__Task brief__. Nothing should be output except the lines from the one containing "struct('trim_1', bm, WALLL)" through the one containing "for s0, s1, z0, z1", both ends included, each repeated exactly.

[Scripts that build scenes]
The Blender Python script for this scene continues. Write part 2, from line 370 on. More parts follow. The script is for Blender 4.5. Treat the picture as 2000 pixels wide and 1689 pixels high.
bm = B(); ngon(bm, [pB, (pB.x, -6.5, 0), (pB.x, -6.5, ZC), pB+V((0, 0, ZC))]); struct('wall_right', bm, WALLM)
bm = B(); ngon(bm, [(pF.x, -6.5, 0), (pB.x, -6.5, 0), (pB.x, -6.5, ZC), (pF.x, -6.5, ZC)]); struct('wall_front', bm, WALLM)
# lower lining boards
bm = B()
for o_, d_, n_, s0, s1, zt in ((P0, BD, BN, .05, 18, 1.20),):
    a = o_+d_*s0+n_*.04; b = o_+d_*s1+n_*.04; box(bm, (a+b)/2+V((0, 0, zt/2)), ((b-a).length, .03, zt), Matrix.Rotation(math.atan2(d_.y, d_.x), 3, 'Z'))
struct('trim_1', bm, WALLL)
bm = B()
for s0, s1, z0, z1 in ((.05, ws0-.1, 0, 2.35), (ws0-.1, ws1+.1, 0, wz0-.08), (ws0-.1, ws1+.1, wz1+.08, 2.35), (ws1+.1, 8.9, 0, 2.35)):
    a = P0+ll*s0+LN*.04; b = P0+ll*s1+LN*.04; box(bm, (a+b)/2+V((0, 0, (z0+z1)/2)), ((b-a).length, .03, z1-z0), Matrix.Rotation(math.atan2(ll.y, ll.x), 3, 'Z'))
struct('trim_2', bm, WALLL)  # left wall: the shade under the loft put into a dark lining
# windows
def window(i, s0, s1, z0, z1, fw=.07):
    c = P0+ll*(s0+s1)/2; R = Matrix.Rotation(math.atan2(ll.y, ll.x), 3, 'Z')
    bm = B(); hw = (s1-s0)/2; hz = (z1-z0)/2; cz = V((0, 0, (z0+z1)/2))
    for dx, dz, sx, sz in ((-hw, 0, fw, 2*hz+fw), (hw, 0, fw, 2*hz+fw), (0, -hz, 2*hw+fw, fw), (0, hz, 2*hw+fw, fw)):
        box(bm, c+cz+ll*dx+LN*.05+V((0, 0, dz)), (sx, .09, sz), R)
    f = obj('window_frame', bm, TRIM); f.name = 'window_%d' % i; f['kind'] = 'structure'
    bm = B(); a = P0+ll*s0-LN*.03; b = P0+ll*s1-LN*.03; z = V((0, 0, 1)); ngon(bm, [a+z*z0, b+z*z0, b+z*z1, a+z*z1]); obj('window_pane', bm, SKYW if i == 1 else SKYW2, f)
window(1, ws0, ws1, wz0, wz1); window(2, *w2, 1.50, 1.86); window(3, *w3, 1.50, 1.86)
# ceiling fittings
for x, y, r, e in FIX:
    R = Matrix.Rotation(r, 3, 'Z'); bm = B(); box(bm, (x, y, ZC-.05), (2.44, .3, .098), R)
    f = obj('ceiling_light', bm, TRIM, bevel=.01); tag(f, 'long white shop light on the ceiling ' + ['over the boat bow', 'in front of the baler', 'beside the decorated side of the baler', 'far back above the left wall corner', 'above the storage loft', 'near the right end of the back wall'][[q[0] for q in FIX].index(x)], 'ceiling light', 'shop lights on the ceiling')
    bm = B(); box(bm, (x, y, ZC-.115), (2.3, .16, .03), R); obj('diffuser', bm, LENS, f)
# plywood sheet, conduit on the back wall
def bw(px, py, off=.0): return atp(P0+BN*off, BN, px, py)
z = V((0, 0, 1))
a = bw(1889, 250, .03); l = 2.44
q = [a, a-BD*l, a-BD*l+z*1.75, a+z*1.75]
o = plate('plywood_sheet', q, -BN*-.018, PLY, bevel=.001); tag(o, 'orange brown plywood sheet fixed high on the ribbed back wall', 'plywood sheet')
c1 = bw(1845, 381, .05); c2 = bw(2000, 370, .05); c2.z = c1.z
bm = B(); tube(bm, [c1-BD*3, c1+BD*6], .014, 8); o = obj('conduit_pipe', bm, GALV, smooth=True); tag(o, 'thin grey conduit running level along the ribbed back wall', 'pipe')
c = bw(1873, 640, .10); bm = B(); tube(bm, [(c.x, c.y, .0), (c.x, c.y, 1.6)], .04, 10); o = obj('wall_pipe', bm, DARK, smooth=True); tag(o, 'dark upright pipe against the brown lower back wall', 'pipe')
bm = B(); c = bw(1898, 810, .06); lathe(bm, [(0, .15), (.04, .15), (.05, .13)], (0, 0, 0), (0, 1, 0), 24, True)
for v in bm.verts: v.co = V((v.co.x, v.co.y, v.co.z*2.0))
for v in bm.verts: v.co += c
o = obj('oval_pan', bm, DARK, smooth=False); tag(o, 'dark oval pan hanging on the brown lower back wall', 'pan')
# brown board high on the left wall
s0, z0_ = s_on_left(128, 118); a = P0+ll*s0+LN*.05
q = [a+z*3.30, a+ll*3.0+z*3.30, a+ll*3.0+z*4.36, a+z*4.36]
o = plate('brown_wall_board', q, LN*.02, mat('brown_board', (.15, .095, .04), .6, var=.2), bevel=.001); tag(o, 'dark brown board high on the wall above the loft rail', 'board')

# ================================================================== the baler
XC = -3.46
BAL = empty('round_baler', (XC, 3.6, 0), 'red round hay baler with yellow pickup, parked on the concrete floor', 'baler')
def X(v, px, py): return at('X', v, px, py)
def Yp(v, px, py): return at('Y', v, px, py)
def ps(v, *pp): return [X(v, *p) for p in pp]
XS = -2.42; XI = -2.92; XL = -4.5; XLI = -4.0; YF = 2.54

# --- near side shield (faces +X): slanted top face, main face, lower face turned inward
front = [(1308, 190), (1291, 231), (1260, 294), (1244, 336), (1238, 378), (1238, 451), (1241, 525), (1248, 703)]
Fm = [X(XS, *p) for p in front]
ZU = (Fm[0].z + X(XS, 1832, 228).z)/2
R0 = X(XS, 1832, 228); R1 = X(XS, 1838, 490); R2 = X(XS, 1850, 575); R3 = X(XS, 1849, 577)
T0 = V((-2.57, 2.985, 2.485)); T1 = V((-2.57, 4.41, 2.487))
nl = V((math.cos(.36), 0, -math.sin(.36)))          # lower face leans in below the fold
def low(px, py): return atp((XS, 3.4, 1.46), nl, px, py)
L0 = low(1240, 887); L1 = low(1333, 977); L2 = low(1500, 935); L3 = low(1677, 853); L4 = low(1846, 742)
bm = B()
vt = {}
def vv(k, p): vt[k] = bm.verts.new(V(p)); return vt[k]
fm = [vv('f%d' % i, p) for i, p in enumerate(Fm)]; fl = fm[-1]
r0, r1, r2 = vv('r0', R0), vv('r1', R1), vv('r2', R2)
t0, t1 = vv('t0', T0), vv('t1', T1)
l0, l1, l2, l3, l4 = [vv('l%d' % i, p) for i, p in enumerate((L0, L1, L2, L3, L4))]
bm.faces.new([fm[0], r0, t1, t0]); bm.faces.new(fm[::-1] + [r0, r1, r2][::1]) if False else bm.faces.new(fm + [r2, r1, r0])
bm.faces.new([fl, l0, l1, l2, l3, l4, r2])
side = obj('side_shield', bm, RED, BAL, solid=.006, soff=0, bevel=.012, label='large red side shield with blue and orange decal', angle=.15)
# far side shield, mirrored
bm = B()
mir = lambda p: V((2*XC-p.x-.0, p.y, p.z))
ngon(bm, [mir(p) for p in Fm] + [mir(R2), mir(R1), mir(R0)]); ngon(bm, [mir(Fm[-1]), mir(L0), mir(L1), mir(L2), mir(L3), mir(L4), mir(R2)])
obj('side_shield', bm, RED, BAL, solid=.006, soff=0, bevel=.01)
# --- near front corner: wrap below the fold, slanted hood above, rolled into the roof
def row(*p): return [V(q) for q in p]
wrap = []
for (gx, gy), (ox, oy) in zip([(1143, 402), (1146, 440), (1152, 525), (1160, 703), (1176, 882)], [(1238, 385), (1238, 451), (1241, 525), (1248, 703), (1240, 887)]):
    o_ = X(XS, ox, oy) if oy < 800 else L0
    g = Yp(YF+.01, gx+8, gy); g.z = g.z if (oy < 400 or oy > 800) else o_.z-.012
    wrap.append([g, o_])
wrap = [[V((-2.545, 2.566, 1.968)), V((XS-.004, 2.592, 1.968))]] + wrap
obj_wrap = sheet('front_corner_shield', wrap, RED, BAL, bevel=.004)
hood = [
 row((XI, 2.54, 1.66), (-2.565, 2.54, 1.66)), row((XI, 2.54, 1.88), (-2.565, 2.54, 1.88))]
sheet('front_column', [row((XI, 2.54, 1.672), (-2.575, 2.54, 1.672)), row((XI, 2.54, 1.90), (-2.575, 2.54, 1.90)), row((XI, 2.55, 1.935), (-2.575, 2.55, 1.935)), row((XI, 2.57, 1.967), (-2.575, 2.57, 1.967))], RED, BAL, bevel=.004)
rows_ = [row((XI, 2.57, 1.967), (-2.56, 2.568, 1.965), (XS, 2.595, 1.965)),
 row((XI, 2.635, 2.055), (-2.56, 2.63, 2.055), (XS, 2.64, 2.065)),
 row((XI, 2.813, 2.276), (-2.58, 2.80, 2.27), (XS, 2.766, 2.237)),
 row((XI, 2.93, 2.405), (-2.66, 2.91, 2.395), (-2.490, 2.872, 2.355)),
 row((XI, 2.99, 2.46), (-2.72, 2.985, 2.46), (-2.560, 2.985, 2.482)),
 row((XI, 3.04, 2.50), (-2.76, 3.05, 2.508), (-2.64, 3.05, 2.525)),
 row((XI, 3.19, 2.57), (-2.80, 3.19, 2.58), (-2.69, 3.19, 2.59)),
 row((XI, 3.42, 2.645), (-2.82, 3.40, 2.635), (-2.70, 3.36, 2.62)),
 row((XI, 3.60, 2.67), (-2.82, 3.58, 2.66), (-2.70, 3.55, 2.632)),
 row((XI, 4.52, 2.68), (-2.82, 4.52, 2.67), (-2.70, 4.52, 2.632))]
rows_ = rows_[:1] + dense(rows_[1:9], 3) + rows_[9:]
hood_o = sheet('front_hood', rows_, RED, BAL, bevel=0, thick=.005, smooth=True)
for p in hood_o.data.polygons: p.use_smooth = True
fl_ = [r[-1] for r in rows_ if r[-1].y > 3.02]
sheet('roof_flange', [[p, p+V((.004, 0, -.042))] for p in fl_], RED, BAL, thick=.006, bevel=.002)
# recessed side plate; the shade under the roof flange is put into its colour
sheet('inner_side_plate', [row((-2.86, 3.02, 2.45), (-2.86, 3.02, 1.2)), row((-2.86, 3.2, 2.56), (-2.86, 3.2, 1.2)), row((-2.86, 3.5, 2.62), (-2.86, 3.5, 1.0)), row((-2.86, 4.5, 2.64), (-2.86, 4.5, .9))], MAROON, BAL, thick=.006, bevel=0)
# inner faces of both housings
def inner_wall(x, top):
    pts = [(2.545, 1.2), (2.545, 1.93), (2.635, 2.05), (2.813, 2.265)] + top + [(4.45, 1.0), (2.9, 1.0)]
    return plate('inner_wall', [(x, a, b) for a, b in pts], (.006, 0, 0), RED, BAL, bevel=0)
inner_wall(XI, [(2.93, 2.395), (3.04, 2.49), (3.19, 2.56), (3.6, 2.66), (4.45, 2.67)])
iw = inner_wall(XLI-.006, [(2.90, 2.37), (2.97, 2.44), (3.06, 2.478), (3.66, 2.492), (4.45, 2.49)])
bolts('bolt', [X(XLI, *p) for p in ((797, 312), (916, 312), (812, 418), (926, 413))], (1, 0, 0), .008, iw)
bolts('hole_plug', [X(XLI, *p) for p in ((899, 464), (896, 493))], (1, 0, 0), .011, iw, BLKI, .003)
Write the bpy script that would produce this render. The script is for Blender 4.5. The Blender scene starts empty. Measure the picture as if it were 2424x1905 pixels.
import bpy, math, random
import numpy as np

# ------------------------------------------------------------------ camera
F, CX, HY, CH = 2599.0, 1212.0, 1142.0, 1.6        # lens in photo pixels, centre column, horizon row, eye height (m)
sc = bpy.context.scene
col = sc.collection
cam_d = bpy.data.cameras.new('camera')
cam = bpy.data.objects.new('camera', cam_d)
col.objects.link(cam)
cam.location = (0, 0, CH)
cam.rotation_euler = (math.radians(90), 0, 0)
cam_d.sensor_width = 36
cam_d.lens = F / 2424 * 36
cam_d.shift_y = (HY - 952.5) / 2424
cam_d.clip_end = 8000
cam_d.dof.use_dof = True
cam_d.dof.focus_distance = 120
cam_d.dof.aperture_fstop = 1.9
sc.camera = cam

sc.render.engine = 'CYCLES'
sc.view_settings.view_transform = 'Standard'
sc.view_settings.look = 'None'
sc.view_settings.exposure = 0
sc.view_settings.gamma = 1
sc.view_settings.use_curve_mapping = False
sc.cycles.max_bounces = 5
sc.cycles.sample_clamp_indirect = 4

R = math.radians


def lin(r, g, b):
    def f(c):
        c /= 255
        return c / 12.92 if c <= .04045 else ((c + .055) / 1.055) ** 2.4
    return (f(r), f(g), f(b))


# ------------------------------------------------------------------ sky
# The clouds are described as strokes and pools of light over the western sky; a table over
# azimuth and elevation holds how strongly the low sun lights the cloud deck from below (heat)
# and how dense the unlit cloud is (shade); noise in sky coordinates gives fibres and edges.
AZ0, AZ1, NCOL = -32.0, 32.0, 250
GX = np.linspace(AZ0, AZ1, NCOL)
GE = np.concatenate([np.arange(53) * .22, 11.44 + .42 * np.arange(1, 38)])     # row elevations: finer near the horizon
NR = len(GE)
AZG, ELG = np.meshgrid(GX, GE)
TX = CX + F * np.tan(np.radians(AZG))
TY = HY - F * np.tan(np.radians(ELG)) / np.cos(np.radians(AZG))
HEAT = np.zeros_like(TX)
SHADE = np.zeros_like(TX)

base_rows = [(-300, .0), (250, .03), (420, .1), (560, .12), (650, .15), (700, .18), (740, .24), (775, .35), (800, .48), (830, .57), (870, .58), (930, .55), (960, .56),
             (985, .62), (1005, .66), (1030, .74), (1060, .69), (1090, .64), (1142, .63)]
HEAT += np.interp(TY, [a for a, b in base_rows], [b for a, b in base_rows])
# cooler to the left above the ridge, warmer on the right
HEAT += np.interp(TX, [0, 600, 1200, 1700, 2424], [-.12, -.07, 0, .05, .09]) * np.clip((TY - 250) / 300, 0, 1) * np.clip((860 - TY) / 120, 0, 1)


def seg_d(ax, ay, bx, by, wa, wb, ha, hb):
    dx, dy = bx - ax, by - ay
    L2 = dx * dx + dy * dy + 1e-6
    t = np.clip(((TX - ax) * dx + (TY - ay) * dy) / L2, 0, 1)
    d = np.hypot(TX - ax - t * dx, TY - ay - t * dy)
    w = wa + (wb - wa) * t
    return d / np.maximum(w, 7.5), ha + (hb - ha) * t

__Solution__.
struct('trim_1', bm, WALLL)
bm = B()
for s0, s1, z0, z1 in ((.05, ws0-.1, 0, 2.35), (ws0-.1, ws1+.1, 0, wz0-.08), (ws0-.1, ws1+.1, wz1+.08, 2.35), (ws1+.1, 8.9, 0, 2.35)):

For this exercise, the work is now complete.